The Captain and Me

I will always remember the day I was introduced to the Captain. It was the summer of 1987 and I was a young man wasting time in San Angelo, Texas.

The Captain’s effect on me was instantaneous and profound.

*****

Imagine this… It is the psychedelic sixties. Several furry freaks have gathered together in a recording studio. There are two electric guitarists, an electric bass player, an electric drummer and an electric singer. Each is assigned to a separate isolation booth and told to warm up.

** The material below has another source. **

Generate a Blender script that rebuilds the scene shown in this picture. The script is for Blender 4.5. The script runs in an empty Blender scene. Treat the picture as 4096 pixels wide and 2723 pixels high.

While they tune and noodle and warble each can only hear himself.

After a few minutes, the engineer’s voice booms over the PA, “Okay, that’s a take.” The tape has been rolling the entire time.

That’s what “Frownland,” the first track on Captain Beefheart and the Magic Band’s 1970 masterpiece, Trout Mask Replica, sounded like to me in 1987. And it was followed by twenty-seven other twisted takes on the blues, jazz, rock and poetry that frequently sounded the same: like four retarded children playing four different songs simultaneously while a werewolf howls extemporaneously—incoherently—on top of it all.

Later the same day, under the cover of Econoline engine noise and with a blanket pulled up over my head, I tried to mimic my new hero, an’ make up lyrics on the fly, which is a very difficult thing to do well, particularly when stone cold sober.

I was encouraged to stop.

And stop I did, but I was a changed man. (I) Started seein’ things so differently. Hardcore wasn’t doin’ it for me no more. (I) Started drinkin’ pop. (I) Thought things sounded better slow, etc.

*****

Late one night, nigh on ten years later, I invited an acquaintance home to drink some pop and listen to music. Must’ve been 2:30 or 3 a.m. when I put on the first CD, The Grifters’ So Happy Together. So, between the late start and the narcotizing effects of the pop, it isn’t all that long until I was feeling very, very weary.

I had a sudden, aggressive need to be alone and drifting merrily, untethered to human niceties such as conversation… Except there was a presence in my apartment to deal with, a presence that seemed to be in love with the world at that very moment.

“Uh, what do you think of that? Parts of it were recorded on a ghetto blaster.”

“I love it!”

Normally, this is an easy problem to solve. You simply say, “Oh my, look at the time. I really must be getting to sleep. We should do this again sometime … if maybe a little earlier in the day, ha-ha.” And maybe I said something like this, but whatever I said, and no matter how loudly I yawned, it did not have the desired effect on my guest.

Finally, in a fit of desperation, I put Trout Mask Replica on, thinking that it would clear the room.

“Hair Pie: Bake One” came on, two bass clarinets locked in a duel of atonal squealing for a minute-and-a-half, then joined by and eventually drowned out by a rock group clanking its way through a mind-melting psychedelic jam.

After four minutes, the song ends and we can hear the Captain outside at night, a jet flying overhead. He is talking to two kids.

Captain Beefheart: What do you think?

Kids [In tandem]: Sounds good.

Captain Beefheart [Chortling]: It’s a bush recording. We’re out recording the bush… [Pause] Name of the composition is Ne … Neon Meate Dream of an Octafish. [Chortling followed by a long pause, then] No, it’s Hair Pie.

“What do you think?” I asked my guest.

“Sounds good” he replied.

*****

Captain Beefheart died in December, twenty-eight years after releasing his final album, Ice Cream for Crow, which, despite being performed by a different cast of characters, sounds an awful lot like Trout Mask Replica. In the intervening years, his creative urges were channelled into painting, apparently to good ends, but I don’t know about that.

This article is a tribute to Captain Beefheart, the songwriter, lyricist and singer whose songs changed the way I think about music, but, more importantly, made me laugh so very hard for so many years.